Dailene Dovale - Cimarronas.- Parir ante de los 30 años. Parir luego de concretar un matrimonio legal con un hombre cis hetero. Parir y criar bajo un paradigma rancio de colores y juguetes binarios. Parir, como un mantra, nos repiten en series, películas, post de Instagram y conversaciones con nuestra madre.


Poco a poco nos quieren volver una necesidad biológica algo que es una imposición social.
Una mujer no se vuelve mujer después de traer criaturas al mundo. Una mujer no necesita validar su existencia al parir.
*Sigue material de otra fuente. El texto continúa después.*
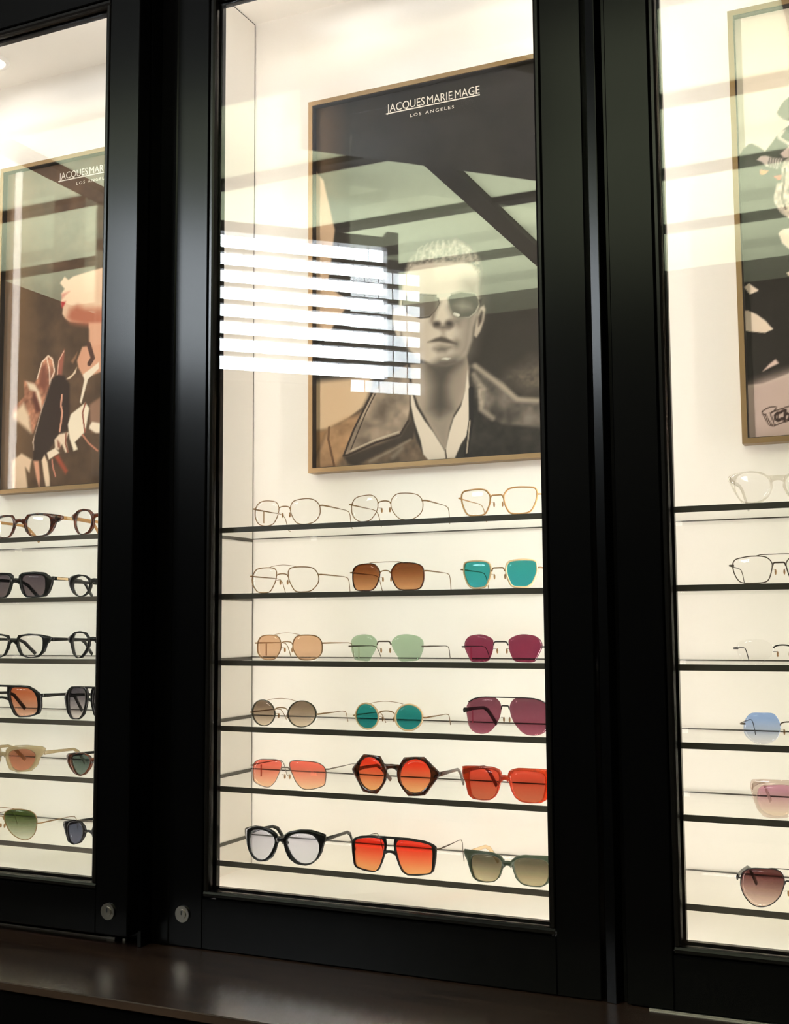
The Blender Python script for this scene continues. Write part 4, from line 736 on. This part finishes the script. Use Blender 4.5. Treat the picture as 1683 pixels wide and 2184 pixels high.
def eyewear(g):
    L = np.array(g['lens']) / 1000.0
    acet = g['kind'] == 'acetate'
    z0, z1 = L[:, 1].min(), L[:, 1].max(); x0, x1 = L[:, 0].min(), L[:, 0].max(); h = z1 - z0
    c = np.array([(x0 + x1) / 2, (z0 + z1) / 2])
    base = SHZ[g['row']]
    r = empty(g['name'], (g['x'], 0.058, base + 0.0003), g['label'], g['name'], 'pairs of eyewear on the glass shelves')
    fm = FM[g['frame']]
    LP = polar(L, c)
    w = g['w'] / 1000.0
    dep = g.get('depth', 2) / 1000.0
    if acet:
        if 'outer' in g: OP = polar(np.array(g['outer']) / 1000.0, c, True)
        else:
            dv = LP - c; OP = LP + dv / np.linalg.norm(dv, axis=1)[:, None] * w
        wall = np.hypot(*(OP - LP).T)
        ox1 = OP[:, 0].max(); ix0 = OP[:, 0].min(); oz1 = OP[:, 1].max(); oz0 = OP[:, 1].min()
    else:
        OP = LP; ox1, ix0, oz1, oz0 = x1 + w, x0 - w, z1 + w, z0 - w
    lm = lens_mat(g['tint'])
    wrap = 0.010                                   # gentle face-form: outer ends sit further back
    def yw(x): return wrap * (abs(x) / 0.07) ** 2
    hz = z0 + g['hinge'] * h
    for sg in (-1, 1):
        # lens: thin domed closed sheet
        mb = MB(); v = []; f = []
        lev = (0.0, 0.45, 0.8, 1.0)
        for side, yo in ((0, 0.0), (1, 0.0014)):
            v.append((c[0], yw(c[0]) - 0.0022 + yo + dep * 0.45, c[1]))
            for s_ in lev[1:]:
                Q = c + (LP - c) * (s_ * (1.0 if g['kind'] != 'rimless' else 1.0))
                for q in Q: v.append((q[0], yw(q[0]) - 0.0022 * (1 - s_ * s_) + yo + dep * 0.45, q[1]))
        off = 1 + 3 * NA
        for i in range(NA):
            j = (i + 1) % NA
            f.append((0, 1 + i, 1 + j)); f.append((off, off + 1 + j, off + 1 + i))
            for k in range(2):
                a = 1 + k * NA; f.append((a + i, a + NA + i, a + NA + j, a + j)); f.append((off + a + i, off + a + j, off + a + NA + j, off + a + NA + i))
            a = 1 + 2 * NA; f.append((a + i, off + a + i, off + a + j, a + j))
        mb.add(v, f); mirror_mb(mb, sg).build('lens', lm, r, True)
        # rim
        if g['kind'] == 'wire':
            mb = MB().sweep([(q[0], yw(q[0]) + 0.0005, q[1]) for q in LP], (w, w), 7, True, up=(0, 1, 0))
            mirror_mb(mb, sg).build('rim', fm, r, True)
        elif acet:
            prof = [(0.0, 0.25), (0.12, 0.0), (0.75, 0.0), (1.0, 0.3), (1.0, 0.75), (0.85, 1.0), (0.1, 1.0), (0.0, 0.8)]
            v = []; f = []; m_ = len(prof)
            for i in range(NA):
                for a, d in prof:
                    q = LP[i] + (OP[i] - LP[i]) * a
                    v.append((q[0], yw(q[0]) - dep * 0.35 + dep * d, q[1]))
            for i in range(NA):
                j = (i + 1) % NA
                for k in range(m_):
                    l = (k + 1) % m_; f.append((i * m_ + k, i * m_ + l, j * m_ + l, j * m_ + k))
            mirror_mb(MB().add(v, f), sg).build('rim', fm, r, True)
        # end piece and temple
        tk = g.get('temple', 'wire')
        hx = ox1 + (0.0 if acet else 0.004)
        met = fm if g['kind'] != 'acetate' else FM['gold' if g['frame'] in ('cream', 'tortoise', 'olive') else 'darkmetal']
        yh = yw(ox1)
        if not acet or tk == 'wire':
            ex = MB().sweep([(ox1 - 0.003, yh, hz), (ox1 + 0.002, yh, hz), (ox1 + 0.0045, yh + 0.002, hz)], (0.0012, 0.0014), 6)
            mirror_mb(ex, sg).build('end_piece', met if not topbar_black(g) else FM['blackmetal'], r, True)
        if tk == 'wire':
            X = ox1 + 0.0042
            p1 = [(X, yh + 0.001, hz), (X + 0.0005, yh + 0.02, hz), (X + 0.0005, yh + 0.055, hz - 0.0005), (X - 0.001, yh + 0.095, hz - 0.001)]
            tb = mirror_mb(MB().sweep(p1, [(0.0006, 0.0012), (0.0006, 0.0014), (0.0006, 0.0011), (0.0006, 0.0006)], 6), sg).build('temple', met, r, True)
            p2 = [(X - 0.001, yh + 0.095, hz - 0.001), (X - 0.002, yh + 0.110, hz - 0.003), (X - 0.003, yh + 0.117, hz - 0.009), (X - 0.005, yh + 0.126, max(0.0012, hz - 0.032))]
            if p2[-1][2] > 0.002: p2.append((X - 0.006, yh + 0.132, 0.0012))
            mirror_mb(MB().sweep(p2, (0.0007, 0.0007), 6), sg).build('temple_tip', met, tb, True)
        else:
            tm = FM[TEMPLE[tk]]
            X = (ox1 - 0.0025) if acet else hx
            p1 = [(X, yh + 0.001, hz), (X + 0.001, yh + 0.012, hz), (X + 0.001, yh + 0.05, hz - 0.0005), (X - 0.002, yh + 0.092, hz - 0.002), (X - 0.004, yh + 0.108, hz - 0.008), (X - 0.009, yh + 0.138, 0.0045)]
            sz = [(0.0017, 0.0042), (0.0017, 0.0040), (0.0016, 0.0030), (0.0016, 0.0030), (0.0017, 0.0040), (0.0018, 0.0042)]
            tb = mirror_mb(MB().sweep(p1, sz, 8, square=True), sg).build('temple', tm, r, True)
            if tk in ('acetate_black_gold', 'acetate_gold'):
                q1 = [(X + 0.0028, yh + 0.012, hz), (X + 0.0030, yh + 0.045, hz - 0.0005)]
                mirror_mb(MB().sweep(q1, (0.0004, 0.0024), 6), sg).build('temple_plaque', FM['cream'], tb)
        # nose pads
        if not acet or g.get('bridge') in ('wire', 'bar'):
            px_ = max(x0 * 0.62, 0.005); pz = z0 + 0.40 * h
            pad = mirror_mb(MB().ellipsoid((px_, 0.007, pz), (0.0016, 0.0028, 0.0046)), sg).build('nose_pad', FM['pad'], r, True)
            mirror_mb(MB().sweep([(px_, 0.0065, pz), (px_ + 0.001, 0.004, pz + 0.004), (x0 + 0.0005, 0.001, pz + 0.004)], (0.0004, 0.0004), 5), sg).build('pad_arm', met, pad, True)
    # bridge
    met = fm if not acet else FM['gold' if g['frame'] in ('cream', 'tortoise', 'olive') else 'darkmetal']
    bt = g.get('bridge', 'wire')
    zb = z0 + 0.62 * h
    ib = ix0 + 0.0005
    def inner_x(z):                                # inner outline of the right-hand eye at height z
        q = OP[np.abs(OP[:, 1] - z) < 0.004]
        return q[:, 0].min() if len(q) else ib
    if bt == 'wire':
        a = inner_x(zb)
        pts_ = [(a * math.cos(t), -0.0005, zb + 0.0055 * math.sin(t) ** 0.8 if math.sin(t) > 0 else zb) for t in np.linspace(0, math.pi, 11)]
        MB().sweep(pts_, (0.0009, 0.0011), 6).build('bridge', met, r, True)
    elif bt == 'bar':
        zb2 = z0 + (0.74 if not g.get('topbar') else 0.78) * h
        a = inner_x(zb2 - 0.004)
        MB().sweep([(-a, 0.0005, zb2 - 0.006), (-a * 0.82, -0.0005, zb2 - 0.001), (-a * 0.65, -0.0008, zb2), (a * 0.65, -0.0008, zb2), (a * 0.82, -0.0005, zb2 - 0.001), (a, 0.0005, zb2 - 0.006)], (0.0012, 0.0013), 6).build('bridge', met, r, True)
    else:
        zb2 = z0 + (0.74 if bt == 'thick' else 0.62) * h
        a = inner_x(zb2) + 0.002
        hh = 0.0042 if bt == 'thick' else 0.0024
        MB().sweep([(-a, 0, zb2 - 0.001), (-a * 0.5, -0.0004, zb2 + 0.0008), (0, -0.0006, zb2 + 0.0014), (a * 0.5, -0.0004, zb2 + 0.0008), (a, 0, zb2 - 0.001)],
                   [(dep * 0.5, hh * 1.5), (dep * 0.48, hh), (dep * 0.46, hh * 0.95), (dep * 0.48, hh), (dep * 0.5, hh * 1.5)], 10, square=True).build('bridge', fm, r, True)
    bw = g.get('brow')
    if bw == 'arc':
        xa = x0 + 0.30 * (x1 - x0)
        MB().sweep([(xa * s_, yw(xa) * s_ * s_ - 0.0005, z1 + w - 0.001 + 0.0042 * (1 - s_ * s_)) for s_ in np.linspace(-1, 1, 11)], (0.0005, 0.0005), 5).build('brow_bar', met, r, True)
    elif bw == 'flat':
        xa = x0 + 0.38 * (x1 - x0)
        MB().sweep([(-xa, 0.001, oz1 - 0.0006), (-xa * 0.8, 0, oz1 + 0.0008), (0, -0.0006, oz1 + 0.0012), (xa * 0.8, 0, oz1 + 0.0008), (xa, 0.001, oz1 - 0.0006)], (0.0006, 0.0007), 5).build('brow_bar', met, r, True)
    elif bw == 'top':
        xa = x0 + (0.25 if acet else 0.62) * (x1 - x0)
        if acet: pts_ = [(-xa, 0, oz1 - 0.0022), (0, -0.0006, oz1 - 0.0018), (xa, 0, oz1 - 0.0022)]
        else:
            top = lambda x: OP[np.abs(OP[:, 0] - x) < 0.004][:, 1].max() if (np.abs(OP[:, 0] - x) < 0.004).any() else oz1
            pts_ = [(s_ * x1 * 0.93, yw(x1 * .93) * s_ * s_, (top(abs(s_) * x1 * 0.93) if abs(s_) > 0.15 else oz1)) for s_ in (-1, -.85, -.7, -.5, -.3, 0, .3, .5, .7, .85, 1)]
        MB().sweep(pts_, (0.0022 if acet else 0.0010, 0.0022 if acet else 0.0010), 8).build('brow_bar', fm, r, True)
    if g.get('tag'):
        xt = -(ox1 + 0.001); yt = 0.045
        MB().box(xt - 0.0003, xt + 0.0003, yt - 0.0018, yt + 0.0018, max(0.001, hz - 0.024), hz - 0.002).build('price_tag', TAGM[g['tag']], r)
    return r
def topbar_black(g): return bool(g.get('topbar'))
for g in GLASSES: eyewear(g)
Ni es un mandato biológico sentir el supuesto instinto maternal, que suena más a mito cuando se impone como un hecho cerrado e idéntico para todas.
Las mujeres cis (aquellas cuya identidad de género coincide con el sexo asignado al nacer) tenemos muy complicado eso de llevar el control de nuestros cuerpos. El derecho a planificar el momento en nuestras vidas en que queremos ser madres (o decidir no serlo en lo absoluto) todavía está sujeto a críticas sociales por parte de quienes desean vernos a toda costa cuidando a une hije. La presión parte de un hecho tristísimo: reducirnos como seres humanos a un útero y a su fertilidad. ¿Pero caso quiénes son infértiles no son mujeres o quiénes no tienen útero, por cualquier razón, tampoco?
Considerar que las mujeres nacemos con la única finalidad de tener hijes es, cuanto menos, curioso, si se tiene en cuenta que a los hombres cis nadie los presiona o adoctrina al respecto.
Recalcar la ausencia de hijes pudiera resultar un momento incómodo, de tristeza en caso de no tenerlos por infertilidad. De rabia, en caso de recordar, otra vez, que se está incumpliendo con su supuesto destino.
Reducir un ser humano a su capacidad para parir es mutilarle. Imponerle el embarazo o impedir el acceso a educación sexual integral, a métodos anticonceptivos y al aborto asistido, es negar derechos humanos esenciales.
El hecho de que para cierta parte de la sociedad se tenga que parir y parir joven responde a asociar ser mujer con ser madre —y un tipo específico de madre, la adopción no recibe tan buena publicidad—. Es un estereotipo de género que nos consume. Desde la primera infancia nos preparan para la maternidad como destino. Los juegos a veces se reducen a roles de género: barrer, cocinar y darle el biberón a un juguete, casi siempre un objeto de plástico que imita un bebé de cachetes rosados (porque desde los mismos juguetes se reproduce además un paradigma de belleza racista).
Y lo peor del caso es que se nos venda como hecho biológico, se nos imponga como un mandato divino. Ni parir es una obligación, ni nadie debería juzgar las decisiones de cada persona con su cuerpo.
Las mujeres, desde niñas, deberíamos aprender que el nuestro nos pertenece, también su cuidado y desarrollo. Las mujeres deberíamos poder tener al alcance todas las opciones y decidir qué caminos transitamos y a qué edades los tomamos. La juventud no debería ser para nosotras ese paraíso donde se necesita cumplir una serie de requisitos (ser bellas, casarse, tener hijes) antes de ser menospreciadadas y expulsadas definitivamente por “viejas y herejes”.